In a bid to encourage non-banking trading brokers and small traders, the market regulator Securities and Exchange Board of India (SEBI) Tuesday doubled the position limits - predetermined level set by regulatory bodies for a specific contract or option - in exchange-traded currency derivatives.
According to the market watchdog, the gross outstanding limit for non-banking brokers has now extended to $50-million from earlier $25-million, while for small traders the prescribed margin has been extended to $10-million as against $5-million previously.
For the banks, SEBI has made no changes and they can trade up to their earlier prescribed limit of $100-million. However, banks are not active in this sort of forex trading as they have more efficient option of accessing over-the-counter (OTC) forex market.

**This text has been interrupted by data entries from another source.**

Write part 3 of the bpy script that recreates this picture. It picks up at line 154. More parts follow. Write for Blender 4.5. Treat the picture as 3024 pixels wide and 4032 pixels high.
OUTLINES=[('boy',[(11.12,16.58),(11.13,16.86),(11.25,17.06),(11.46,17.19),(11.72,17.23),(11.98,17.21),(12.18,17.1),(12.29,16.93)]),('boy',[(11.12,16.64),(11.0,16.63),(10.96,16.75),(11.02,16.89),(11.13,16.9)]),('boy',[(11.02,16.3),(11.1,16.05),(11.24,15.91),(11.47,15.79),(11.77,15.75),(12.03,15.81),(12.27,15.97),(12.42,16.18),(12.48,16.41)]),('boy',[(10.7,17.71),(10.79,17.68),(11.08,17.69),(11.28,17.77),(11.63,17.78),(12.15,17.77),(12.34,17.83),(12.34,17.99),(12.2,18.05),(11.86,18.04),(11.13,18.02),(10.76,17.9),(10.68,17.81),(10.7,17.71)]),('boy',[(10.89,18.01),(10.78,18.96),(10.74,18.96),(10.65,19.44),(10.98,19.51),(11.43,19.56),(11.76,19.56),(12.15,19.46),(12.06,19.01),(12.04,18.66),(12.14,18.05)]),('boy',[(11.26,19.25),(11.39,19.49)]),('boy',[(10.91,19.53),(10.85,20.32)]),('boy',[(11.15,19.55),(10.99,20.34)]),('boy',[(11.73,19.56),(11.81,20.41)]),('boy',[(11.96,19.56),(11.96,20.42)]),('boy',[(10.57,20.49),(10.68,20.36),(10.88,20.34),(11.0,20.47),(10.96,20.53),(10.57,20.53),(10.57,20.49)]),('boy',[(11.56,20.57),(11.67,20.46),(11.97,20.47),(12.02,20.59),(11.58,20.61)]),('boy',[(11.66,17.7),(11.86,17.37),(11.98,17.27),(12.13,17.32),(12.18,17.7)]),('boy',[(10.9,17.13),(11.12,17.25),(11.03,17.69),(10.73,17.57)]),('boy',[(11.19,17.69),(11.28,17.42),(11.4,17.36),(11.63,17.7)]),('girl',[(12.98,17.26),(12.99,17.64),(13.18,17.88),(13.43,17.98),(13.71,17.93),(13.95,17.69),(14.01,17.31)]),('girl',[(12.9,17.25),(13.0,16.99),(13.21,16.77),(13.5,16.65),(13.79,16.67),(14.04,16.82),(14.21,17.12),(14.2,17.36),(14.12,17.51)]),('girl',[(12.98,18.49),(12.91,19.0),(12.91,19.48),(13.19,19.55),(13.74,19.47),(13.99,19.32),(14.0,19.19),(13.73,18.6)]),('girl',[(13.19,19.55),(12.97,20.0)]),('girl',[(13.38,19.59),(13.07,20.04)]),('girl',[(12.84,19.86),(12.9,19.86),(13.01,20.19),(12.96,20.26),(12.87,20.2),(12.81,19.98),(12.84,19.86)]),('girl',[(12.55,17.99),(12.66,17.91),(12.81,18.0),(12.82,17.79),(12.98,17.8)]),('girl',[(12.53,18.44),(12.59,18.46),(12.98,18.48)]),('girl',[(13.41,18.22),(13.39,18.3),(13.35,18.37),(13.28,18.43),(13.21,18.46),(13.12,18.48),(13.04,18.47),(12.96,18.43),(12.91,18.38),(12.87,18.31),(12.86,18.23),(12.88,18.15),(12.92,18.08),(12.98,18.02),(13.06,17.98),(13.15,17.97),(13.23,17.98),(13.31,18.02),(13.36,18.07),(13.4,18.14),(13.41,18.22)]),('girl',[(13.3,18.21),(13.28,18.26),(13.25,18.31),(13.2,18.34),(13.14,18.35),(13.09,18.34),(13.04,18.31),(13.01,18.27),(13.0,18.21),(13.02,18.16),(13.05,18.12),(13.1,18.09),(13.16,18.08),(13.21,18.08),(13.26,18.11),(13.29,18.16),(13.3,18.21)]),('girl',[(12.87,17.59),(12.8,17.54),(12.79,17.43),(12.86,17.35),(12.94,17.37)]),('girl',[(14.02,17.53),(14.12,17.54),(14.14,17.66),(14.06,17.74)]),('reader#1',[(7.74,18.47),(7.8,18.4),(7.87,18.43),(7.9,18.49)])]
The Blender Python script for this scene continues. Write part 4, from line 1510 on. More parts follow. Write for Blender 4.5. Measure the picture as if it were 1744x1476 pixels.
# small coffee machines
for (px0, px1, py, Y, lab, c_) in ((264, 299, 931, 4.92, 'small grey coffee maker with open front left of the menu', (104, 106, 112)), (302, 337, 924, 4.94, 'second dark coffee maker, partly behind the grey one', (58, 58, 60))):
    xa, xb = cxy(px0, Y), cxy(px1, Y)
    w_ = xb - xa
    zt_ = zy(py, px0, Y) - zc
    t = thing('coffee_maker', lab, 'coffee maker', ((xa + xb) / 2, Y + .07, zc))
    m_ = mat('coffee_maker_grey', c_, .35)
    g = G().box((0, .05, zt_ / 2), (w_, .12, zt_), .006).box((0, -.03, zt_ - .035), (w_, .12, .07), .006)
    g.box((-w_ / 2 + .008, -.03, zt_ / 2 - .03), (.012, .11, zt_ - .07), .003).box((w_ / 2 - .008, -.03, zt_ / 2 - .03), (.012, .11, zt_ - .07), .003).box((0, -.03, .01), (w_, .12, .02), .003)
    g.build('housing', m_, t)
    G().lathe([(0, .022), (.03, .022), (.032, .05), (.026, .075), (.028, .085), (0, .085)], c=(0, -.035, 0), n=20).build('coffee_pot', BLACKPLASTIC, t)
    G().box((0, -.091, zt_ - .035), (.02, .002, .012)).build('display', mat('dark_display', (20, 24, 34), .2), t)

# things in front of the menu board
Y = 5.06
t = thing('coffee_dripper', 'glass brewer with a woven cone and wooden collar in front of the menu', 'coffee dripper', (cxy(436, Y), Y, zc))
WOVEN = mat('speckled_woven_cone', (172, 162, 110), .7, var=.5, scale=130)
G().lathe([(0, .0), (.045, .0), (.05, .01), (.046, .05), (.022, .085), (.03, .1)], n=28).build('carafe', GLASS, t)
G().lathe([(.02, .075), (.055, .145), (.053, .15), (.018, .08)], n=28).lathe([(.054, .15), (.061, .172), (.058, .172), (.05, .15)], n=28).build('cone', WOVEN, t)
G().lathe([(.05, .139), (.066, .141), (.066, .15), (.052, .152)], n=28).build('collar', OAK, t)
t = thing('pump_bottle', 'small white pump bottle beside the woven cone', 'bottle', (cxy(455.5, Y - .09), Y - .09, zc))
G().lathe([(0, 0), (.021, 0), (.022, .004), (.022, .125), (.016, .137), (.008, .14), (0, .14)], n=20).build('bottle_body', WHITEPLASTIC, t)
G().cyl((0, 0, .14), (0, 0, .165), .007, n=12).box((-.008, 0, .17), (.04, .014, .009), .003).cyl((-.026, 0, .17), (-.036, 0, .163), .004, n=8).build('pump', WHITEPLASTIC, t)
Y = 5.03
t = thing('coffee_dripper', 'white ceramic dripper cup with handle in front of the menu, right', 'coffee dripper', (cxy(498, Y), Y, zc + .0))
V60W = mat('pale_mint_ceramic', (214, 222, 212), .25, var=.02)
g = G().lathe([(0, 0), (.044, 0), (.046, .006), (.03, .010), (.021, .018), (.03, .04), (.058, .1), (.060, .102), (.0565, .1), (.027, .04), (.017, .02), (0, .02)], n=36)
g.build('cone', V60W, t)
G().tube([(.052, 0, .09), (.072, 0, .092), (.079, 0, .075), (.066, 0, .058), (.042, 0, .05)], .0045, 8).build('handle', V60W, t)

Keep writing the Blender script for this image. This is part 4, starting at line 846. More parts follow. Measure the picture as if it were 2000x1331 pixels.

This move by the regulator has come in the wake of market participants’ repeated plea to enhance the existing position limits, as the small limits were inadequate to effectively hedge their foreign currency exposure risks.
Now, after doubling the exposure, the volume of trading would further increase because of higher exposure and it would also encourage market participants.
However, SEBI has also clarified that the position limits would be specific to an exchange and not to the exchange-traded currency derivatives market as a whole. Presently, the National Stock Exchange (NSE), Bombay Stock Exchange (BSE) and the Multi-Commodity Exchange (MCX) are the three entities that offer currency derivatives.